The story starts back in 1950, when I was five.
Oh, the great humming silence of the empty neighborhoods in those days, the neighborhoods abandoned everywhere across continental America—the city residential areas, the new “suburbs,” the towns and villages on the peopled highways, the cities, towns, and villages on the rivers, the shores, in the Rocky and Appalachian mountains, the piedmont, the dells, the bayous, the hills, the Great Basin, the Great Valley, the Great Plains—oh, the silence!
The opening lines of the memoir reveal much to the reader. This is a story that, for many, will not be familiar in any way; it is a story of a different time in America. The second paragraph is also information in announcing that this is not to be a simple story of facts recorded and transmitted. The metaphorical introduction of the book’s second sentence gives way to an almost stream-of-consciousness conceptualization that seems to be pouring forth from the author more like conversation than written autobiography. The opening to the book assertively announces (or, for some, warns) of everything that is to follow.
"I am awake."
This quote and variations and iterations recur several times throughout the course of the narrative, creating a thematic motif. Awakening is the author’s preferred metaphor for coming to another level of understanding; for that moment when one realizes that something has changed forever and they are now able to comprehend the world in a different way.
How long does it take to draw a baseball mitt? As much time as you care to give it. Not an infinite amount of time, but more time than you first imagined. For many days, so long as you want to keep drawing that mitt, and studying that mitt, there will always be a new and finer layer of distinctions to draw out and lay in. Your attention discovers—seems thereby to pro- duce—an array of interesting features in any object, like a lamp.

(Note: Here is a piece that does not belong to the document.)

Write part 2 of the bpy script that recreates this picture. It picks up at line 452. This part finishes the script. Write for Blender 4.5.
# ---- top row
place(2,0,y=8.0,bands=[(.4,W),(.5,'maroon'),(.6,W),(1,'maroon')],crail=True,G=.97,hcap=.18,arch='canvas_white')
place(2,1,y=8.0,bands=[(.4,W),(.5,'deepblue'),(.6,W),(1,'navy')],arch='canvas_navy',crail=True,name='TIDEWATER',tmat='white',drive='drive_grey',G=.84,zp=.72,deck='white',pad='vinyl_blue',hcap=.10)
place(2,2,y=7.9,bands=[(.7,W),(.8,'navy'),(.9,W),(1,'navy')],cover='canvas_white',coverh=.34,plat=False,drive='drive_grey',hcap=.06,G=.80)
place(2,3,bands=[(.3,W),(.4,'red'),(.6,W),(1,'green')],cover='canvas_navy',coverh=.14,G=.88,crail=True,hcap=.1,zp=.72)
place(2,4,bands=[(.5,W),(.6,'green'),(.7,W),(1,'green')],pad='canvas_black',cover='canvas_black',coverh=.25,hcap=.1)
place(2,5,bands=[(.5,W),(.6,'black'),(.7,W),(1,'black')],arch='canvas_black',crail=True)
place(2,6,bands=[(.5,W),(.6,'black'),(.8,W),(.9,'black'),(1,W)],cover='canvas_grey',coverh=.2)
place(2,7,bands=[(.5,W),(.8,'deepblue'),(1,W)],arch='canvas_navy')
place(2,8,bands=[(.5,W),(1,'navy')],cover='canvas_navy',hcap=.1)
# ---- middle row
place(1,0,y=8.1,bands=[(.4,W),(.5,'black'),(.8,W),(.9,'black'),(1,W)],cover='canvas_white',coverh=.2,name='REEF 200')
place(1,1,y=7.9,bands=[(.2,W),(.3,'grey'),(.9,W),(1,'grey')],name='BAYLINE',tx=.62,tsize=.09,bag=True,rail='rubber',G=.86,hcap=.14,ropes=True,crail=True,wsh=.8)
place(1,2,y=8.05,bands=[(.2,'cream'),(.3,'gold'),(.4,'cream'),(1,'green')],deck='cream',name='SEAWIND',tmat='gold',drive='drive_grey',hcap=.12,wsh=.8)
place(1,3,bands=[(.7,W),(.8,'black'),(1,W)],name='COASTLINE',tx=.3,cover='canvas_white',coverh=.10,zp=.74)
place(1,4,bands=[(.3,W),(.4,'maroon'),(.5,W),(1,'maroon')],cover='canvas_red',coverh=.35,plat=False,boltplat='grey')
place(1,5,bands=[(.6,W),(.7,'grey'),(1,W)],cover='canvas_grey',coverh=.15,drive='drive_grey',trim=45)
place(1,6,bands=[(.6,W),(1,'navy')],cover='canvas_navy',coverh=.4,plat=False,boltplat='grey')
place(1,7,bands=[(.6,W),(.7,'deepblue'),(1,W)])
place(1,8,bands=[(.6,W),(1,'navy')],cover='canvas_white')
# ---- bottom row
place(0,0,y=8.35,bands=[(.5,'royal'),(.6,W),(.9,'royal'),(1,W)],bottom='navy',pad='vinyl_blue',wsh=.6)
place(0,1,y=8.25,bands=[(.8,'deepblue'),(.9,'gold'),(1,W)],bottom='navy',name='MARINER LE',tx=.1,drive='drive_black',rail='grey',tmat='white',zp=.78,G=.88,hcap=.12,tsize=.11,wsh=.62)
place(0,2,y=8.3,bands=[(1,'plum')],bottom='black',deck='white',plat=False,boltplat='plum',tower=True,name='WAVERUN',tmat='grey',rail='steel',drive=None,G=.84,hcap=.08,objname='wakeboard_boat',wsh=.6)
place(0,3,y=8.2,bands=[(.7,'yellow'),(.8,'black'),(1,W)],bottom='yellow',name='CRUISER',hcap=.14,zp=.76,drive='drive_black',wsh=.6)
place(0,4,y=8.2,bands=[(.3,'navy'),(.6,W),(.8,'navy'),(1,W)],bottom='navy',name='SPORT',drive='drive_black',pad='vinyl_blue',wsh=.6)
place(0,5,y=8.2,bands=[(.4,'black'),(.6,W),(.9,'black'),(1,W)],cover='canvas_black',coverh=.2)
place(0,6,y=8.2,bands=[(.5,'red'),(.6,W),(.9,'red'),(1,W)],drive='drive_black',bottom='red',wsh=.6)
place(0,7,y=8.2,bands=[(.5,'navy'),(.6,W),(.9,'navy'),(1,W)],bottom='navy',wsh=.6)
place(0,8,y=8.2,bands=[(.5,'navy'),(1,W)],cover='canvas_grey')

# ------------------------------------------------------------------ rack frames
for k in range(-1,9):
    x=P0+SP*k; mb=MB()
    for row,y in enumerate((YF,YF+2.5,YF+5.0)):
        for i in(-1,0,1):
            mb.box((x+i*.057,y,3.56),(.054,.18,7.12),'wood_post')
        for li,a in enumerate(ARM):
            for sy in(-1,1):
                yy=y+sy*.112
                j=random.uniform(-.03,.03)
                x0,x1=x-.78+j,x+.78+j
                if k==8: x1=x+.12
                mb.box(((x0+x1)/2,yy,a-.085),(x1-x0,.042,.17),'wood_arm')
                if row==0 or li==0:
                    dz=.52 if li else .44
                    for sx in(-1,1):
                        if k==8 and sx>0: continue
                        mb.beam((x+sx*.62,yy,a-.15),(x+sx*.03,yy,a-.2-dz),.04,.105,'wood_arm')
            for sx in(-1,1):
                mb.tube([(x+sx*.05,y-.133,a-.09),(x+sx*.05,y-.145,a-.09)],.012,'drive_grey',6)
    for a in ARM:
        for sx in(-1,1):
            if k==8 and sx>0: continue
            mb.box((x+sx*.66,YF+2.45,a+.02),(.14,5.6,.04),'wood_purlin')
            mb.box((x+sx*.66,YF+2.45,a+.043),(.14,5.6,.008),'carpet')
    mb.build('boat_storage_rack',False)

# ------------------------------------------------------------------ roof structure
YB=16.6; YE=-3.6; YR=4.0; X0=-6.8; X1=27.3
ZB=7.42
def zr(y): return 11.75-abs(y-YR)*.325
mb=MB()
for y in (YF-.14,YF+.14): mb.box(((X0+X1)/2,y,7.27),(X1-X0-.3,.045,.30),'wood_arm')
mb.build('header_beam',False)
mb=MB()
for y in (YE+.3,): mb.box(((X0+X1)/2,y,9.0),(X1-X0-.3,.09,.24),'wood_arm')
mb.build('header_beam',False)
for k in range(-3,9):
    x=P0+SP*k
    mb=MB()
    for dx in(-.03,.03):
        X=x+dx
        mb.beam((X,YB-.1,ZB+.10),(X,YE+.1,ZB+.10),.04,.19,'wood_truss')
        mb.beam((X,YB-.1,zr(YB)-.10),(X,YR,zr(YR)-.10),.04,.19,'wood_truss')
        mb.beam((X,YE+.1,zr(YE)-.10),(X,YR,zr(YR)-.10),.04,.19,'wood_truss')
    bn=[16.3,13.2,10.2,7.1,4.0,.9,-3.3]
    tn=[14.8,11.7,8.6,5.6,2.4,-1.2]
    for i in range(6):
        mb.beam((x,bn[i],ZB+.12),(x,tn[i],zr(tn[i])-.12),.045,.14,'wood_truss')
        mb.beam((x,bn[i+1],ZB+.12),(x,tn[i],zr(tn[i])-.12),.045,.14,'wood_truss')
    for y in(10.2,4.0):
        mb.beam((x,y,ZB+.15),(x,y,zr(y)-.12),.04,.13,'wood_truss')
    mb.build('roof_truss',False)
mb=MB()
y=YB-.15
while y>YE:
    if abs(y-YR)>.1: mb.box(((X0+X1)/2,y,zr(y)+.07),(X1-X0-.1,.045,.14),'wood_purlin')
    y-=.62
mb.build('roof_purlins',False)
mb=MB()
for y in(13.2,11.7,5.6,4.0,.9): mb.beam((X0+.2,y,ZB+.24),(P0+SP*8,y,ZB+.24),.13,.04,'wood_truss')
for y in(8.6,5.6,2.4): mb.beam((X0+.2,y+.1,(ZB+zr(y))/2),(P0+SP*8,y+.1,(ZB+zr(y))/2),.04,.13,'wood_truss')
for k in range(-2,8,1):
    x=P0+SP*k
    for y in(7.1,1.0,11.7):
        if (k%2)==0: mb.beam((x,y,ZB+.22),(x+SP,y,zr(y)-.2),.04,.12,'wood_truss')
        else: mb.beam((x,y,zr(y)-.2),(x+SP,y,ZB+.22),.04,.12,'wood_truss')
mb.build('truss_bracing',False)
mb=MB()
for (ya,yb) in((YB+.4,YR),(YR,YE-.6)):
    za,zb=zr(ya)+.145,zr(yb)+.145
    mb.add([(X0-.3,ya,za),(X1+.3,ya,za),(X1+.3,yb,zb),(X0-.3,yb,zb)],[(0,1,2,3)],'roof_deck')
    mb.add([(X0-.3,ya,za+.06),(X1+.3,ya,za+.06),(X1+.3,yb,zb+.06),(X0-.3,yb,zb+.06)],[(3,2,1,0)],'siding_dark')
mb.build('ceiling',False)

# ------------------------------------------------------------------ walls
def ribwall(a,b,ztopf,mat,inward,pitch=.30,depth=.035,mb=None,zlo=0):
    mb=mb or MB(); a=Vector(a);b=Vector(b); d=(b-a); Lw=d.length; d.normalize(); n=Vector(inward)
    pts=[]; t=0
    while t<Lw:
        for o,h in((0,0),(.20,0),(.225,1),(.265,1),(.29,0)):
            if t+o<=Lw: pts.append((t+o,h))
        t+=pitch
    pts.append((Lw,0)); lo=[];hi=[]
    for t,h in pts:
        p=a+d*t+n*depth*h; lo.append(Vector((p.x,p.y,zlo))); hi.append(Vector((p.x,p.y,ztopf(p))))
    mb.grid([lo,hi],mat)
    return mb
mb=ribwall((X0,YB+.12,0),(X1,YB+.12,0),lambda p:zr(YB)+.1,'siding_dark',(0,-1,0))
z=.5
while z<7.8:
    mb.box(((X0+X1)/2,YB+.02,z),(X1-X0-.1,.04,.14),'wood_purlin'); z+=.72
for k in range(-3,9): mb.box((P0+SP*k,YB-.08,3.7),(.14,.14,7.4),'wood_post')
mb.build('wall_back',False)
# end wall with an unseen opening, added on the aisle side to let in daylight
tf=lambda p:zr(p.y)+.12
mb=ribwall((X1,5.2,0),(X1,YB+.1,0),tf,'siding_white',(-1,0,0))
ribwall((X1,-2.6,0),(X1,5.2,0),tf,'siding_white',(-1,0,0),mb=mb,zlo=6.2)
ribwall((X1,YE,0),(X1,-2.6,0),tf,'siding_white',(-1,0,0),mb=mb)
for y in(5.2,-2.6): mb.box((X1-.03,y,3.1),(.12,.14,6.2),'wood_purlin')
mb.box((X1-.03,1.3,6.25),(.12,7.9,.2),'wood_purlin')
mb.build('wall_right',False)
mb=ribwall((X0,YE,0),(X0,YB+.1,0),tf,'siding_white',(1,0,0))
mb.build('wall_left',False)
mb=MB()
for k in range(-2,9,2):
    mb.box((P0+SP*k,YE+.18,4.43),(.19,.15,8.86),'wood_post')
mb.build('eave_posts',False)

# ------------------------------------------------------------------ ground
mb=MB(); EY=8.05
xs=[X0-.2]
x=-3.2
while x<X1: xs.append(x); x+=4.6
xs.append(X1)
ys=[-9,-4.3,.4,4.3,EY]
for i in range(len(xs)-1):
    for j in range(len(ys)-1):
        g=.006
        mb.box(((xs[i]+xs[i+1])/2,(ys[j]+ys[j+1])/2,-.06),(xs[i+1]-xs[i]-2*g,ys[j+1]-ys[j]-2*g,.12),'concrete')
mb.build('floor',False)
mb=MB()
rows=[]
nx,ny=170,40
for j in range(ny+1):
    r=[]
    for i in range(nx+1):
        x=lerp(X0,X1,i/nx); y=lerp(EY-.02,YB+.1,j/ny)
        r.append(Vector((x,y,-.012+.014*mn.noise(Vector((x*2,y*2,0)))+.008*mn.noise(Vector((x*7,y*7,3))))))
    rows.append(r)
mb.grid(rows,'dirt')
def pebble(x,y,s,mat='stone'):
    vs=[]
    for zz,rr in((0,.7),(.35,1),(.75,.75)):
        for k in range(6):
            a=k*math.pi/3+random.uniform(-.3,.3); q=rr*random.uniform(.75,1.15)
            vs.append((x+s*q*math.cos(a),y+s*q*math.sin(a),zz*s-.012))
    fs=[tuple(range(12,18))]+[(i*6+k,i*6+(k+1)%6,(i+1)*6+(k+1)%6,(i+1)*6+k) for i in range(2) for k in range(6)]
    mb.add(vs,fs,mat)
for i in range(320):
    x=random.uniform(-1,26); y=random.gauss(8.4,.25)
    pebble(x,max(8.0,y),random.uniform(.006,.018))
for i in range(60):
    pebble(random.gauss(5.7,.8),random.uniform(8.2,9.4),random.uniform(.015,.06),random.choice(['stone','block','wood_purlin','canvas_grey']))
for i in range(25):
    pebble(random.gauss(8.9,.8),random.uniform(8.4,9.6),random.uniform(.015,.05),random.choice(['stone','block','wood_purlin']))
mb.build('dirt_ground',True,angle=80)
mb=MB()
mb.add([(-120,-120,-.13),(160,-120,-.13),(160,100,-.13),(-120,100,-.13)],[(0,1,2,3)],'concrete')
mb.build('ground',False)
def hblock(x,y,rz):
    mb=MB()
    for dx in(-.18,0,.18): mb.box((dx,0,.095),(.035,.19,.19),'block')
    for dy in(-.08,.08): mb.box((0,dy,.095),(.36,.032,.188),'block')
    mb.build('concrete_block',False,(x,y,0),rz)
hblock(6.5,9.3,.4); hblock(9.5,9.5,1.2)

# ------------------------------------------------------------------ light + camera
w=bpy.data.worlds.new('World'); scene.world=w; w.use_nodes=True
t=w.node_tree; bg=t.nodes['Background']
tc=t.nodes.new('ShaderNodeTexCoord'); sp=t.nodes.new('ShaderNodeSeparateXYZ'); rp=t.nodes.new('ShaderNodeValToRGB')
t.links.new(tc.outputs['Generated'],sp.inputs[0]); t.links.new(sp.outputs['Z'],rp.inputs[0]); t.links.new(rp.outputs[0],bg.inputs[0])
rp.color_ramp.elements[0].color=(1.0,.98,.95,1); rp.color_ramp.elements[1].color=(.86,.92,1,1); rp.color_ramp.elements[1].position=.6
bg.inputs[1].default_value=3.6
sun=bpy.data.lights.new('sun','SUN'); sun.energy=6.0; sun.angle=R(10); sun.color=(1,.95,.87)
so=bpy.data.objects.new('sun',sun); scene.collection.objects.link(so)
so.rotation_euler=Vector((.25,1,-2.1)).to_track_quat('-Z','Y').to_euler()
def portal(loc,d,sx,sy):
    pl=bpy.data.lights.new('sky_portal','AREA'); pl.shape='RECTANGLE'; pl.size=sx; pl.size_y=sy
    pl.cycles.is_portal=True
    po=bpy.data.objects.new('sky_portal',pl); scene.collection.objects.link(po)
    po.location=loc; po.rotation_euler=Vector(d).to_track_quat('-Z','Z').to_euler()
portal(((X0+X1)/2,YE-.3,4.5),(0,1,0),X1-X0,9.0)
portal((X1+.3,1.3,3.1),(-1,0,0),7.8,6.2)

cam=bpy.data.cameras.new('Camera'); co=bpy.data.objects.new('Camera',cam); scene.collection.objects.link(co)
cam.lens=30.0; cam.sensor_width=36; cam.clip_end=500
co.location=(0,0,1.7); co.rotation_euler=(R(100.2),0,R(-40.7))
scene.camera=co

The book is a first-person memoir; a remembrance of that childhood in America from the perspective of the adult at a distant point in the future. At times, however, the narrator engages a technique in which of entering into the memory and situating it from the perspective of the present. To facilitate this technique, the point of view shifts from “I” to “you” with an accompany shift in verb tense further intensify the effect that the memory of the past is taking place in real time in the here and now.

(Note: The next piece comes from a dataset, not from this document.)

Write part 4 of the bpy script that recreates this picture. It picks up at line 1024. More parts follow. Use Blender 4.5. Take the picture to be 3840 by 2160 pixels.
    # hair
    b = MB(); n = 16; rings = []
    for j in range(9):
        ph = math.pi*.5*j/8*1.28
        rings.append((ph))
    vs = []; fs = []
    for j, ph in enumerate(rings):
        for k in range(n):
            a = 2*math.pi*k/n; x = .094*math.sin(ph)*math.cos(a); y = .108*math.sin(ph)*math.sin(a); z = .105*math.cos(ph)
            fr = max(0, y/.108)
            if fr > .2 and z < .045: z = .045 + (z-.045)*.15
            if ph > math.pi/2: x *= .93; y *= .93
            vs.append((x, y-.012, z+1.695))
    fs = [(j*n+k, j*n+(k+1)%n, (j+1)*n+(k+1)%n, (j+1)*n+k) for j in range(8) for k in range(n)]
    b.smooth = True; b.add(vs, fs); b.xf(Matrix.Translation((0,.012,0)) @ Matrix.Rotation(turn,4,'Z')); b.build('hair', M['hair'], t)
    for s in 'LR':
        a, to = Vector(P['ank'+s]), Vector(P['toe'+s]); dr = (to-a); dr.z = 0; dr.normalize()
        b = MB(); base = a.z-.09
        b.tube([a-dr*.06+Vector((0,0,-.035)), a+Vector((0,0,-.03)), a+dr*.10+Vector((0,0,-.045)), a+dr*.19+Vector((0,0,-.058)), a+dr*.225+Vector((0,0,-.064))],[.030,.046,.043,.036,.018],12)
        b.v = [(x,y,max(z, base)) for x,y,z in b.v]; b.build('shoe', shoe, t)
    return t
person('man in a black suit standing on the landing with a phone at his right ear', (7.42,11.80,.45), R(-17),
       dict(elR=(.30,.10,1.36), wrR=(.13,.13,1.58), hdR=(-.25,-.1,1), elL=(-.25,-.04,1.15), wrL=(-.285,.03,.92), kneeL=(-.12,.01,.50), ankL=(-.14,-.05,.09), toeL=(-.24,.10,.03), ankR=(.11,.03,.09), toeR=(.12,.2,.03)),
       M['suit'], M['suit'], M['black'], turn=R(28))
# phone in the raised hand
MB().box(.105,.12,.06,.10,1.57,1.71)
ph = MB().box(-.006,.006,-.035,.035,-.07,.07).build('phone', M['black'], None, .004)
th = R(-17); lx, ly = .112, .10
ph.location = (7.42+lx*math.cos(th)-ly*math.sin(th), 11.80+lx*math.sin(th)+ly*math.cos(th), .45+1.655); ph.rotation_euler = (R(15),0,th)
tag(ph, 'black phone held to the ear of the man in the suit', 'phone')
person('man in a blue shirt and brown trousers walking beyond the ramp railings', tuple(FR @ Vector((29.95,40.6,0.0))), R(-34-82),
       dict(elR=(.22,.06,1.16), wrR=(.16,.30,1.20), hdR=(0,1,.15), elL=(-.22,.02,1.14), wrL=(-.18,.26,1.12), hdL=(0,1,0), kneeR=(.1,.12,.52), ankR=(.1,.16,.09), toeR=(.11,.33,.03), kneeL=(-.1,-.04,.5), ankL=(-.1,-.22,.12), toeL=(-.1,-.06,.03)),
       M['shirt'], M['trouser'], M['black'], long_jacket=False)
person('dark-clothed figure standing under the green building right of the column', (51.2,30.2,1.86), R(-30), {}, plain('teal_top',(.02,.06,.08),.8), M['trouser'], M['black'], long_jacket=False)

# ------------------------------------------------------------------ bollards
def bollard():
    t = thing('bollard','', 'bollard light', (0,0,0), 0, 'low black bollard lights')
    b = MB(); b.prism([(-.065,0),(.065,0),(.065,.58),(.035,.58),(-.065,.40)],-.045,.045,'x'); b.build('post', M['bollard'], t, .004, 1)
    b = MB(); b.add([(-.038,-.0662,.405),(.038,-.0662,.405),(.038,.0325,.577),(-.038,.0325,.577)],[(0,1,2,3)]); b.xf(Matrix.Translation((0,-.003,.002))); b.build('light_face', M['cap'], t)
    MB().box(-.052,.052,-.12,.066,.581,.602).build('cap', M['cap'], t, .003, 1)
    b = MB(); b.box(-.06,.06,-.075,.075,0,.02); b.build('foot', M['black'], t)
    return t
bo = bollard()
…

I could be connected to the outer world by reason, if I chose, or I could yield to what amounted to a narrative fiction, to a tale of terror whispered to me by the blood in my ears, a show in light projected on the room’s blue walls. As time passed, I learned to amuse myself in bed in the darkened room by entering the fiction deliberately and replacing it by reason deliberately.
Early on the author engages in a flight of fancy about the nature of “the interior life.” The life of the mind is the one that that author inhabits for the most part during her childhood. It is a remembrance of childhood that eschews for the most part the conventional roadmap of hitting certain markers of maturity; the roadmap charts a path through intellectual development. Hence, the constant referencing to becoming awake.